Envisioning Latin America: Intellectual Practices of Difference in America’s Fin de Siècle

Sunday, January 4, 2015: 11:30 AM
Carnegie Room West (Sheraton New York)
Franz Hensel-Riveros, University of Texas at Austin
In early nineteenth-century, “America,” a promising contrast to “old” and monarchic Europe, became the preferred concept to describe the hemisphere.  This paper shows how, as the century unfolded, a curious mixture of diplomats, intellectuals, and merchants created a grammar of two—Latin and Anglo Saxon—Americas.  Dissimilar aims and agents converged in the discussion of the Latin and Hispanic adjective: Paris-based intellectuals such as José M. Torres Caicedo promoted it as a means to counteract the burden of the Spanish past and the growing threat the U.S. posed to the southern part of the continent, while the Second French Empire’s ideologues used it to justify the 1861 intervention in Mexico as a quest for creating a “pan Latin” empire.  In the late nineteenth century, a growing number of intellectuals began to embrace the once-rejected Spanish heritage of America.  This paper argues that a fervent debate between these conflicting visions, aiming to describe the space South of the Rio Grande, took place in the turn-of-the-century United States.
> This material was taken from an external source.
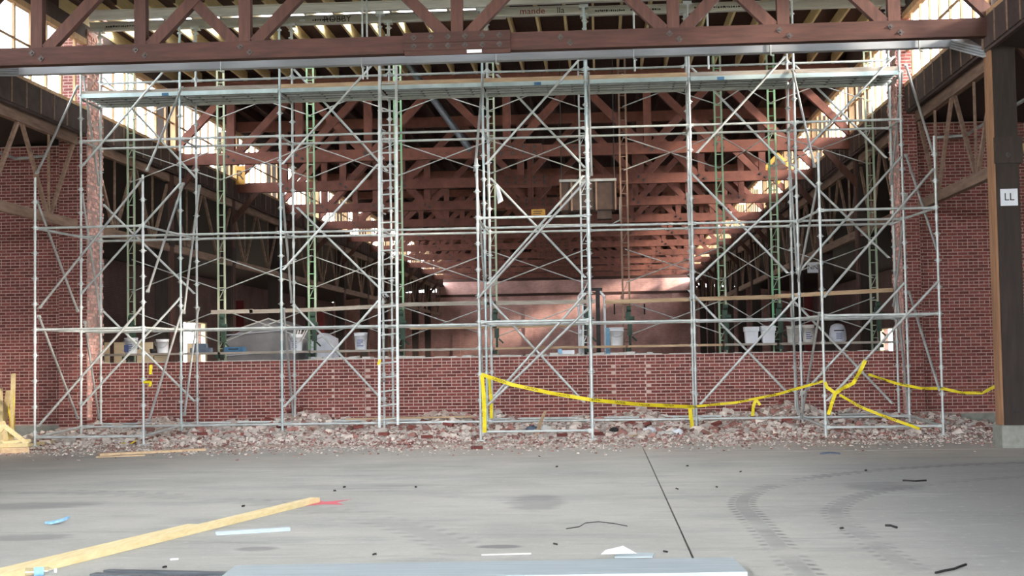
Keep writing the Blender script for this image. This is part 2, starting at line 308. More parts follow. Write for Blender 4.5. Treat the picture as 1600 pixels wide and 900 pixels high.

Conceiving U.S. universities as key locales in the production of hemispheric differences, the paper shows the central role of both U.S. and Latin American intellectuals in the complex practices of hemispheric definition and differentiation.  Beyond ideas of U.S. imposition or Latin America naïveté, it looks at South and North American intellectuals forging a grammar of the “two Americas,” a process through which Anglo Saxon and Latin became a natural continental divide of long-lasting consequences.